Schließlich sieht der Senat davon ab, die Sache hinsichtlich des Verständnisses des Art. 4 Abs. 2 der VO (EG) Nr. 2193/2003 dem EuGH zur Vorabentscheidung vorzulegen. Der EuGH hat zwar hierzu noch nicht entschieden. Eine Verpflichtung zur Anrufung des EuGH besteht indes für das Finanzgericht nicht (vgl. Art 234 EGV). Außerdem ist der Senat von der hier gefundenen Auslegung des Art. 4 Abs. 2 der VO (EG) Nr. 2193/2003 überzeugt.

Die Kostenentscheidung folgt aus § 135 Abs. 1 FGO.

Die Entscheidung über die Zuziehung eines Bevollmächtigten für das Vorverfahren ergibt sich aus § 139 Abs. 3 Satz 3 FGO.

Die Entscheidung über die vorläufige Vollstreckbarkeit beruht auf § 151 Abs. 3 FGO i.V.m. §§ 708 Nr. 10, 711 ZPO.

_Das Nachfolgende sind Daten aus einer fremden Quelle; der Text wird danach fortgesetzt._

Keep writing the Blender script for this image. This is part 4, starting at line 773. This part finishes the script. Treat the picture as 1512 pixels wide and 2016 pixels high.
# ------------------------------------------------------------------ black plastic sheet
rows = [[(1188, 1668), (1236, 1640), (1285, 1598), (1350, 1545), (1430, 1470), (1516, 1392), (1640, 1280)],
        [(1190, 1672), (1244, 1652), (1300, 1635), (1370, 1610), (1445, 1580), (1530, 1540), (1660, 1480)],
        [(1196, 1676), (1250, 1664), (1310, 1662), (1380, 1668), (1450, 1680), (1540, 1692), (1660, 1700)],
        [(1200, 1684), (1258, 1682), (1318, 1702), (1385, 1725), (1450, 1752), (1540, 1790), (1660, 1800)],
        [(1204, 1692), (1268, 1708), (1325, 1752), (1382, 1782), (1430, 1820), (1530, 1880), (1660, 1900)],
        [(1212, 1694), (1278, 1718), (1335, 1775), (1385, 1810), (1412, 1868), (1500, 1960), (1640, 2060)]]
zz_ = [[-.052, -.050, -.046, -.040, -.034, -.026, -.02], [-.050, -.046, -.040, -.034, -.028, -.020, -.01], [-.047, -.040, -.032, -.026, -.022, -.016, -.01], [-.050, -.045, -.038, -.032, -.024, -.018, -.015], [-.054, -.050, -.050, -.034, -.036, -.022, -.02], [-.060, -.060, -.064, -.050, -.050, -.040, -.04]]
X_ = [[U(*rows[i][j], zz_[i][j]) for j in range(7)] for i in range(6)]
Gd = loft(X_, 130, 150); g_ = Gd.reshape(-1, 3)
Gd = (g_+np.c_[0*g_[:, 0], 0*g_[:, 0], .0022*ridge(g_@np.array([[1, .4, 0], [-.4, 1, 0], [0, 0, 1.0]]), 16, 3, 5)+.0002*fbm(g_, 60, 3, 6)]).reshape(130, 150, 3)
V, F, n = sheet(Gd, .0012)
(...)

Die Revision wird gemäß § 115 Abs. 2 Nr. 1 FGO zugelassen. Gegenstand der Entscheidung ist zwar eine Übergangsregelung, die zudem in einer Verordnung enthalten ist, die mit Wirkung vom 29. Mai 2006 aufgehoben wurde (vgl. Verordnung (EG) Nr. 728/2006 des Rates vom 15. Mai 2006 zur Aussetzung der Anwendung und bedingten Aufhebung der Verordnung (EG) Nr. 2193/2003 (ABl. EG Nr. L 127/1) und Bekanntmachung der Kommission vom 30. Mai 2006 (ABl. EG Nr. C 126/7)). Gleichwohl ist die Zulassung der Revision geboten, da die Auslegung des Art. 4 Abs. 2 der VO (EG) Nr. 2193/2003 und die Gültigkeit der Verordnung (EG) Nr. 2193/2003 in Streit steht. Zwar hat der Senat keine Zweifel an der Auslegung des Art. 4 Abs. 2 der VO (EG) Nr. 2193/2003, auszuschließen sind sie dennoch nicht, so dass die Möglichkeit besteht, dass in einem künftigen Revisionsverfahren eine Vorabentscheidung des EuGH einzuholen sein wird (vgl. Gräber, FGO, Rdnr. 37 zu § 115).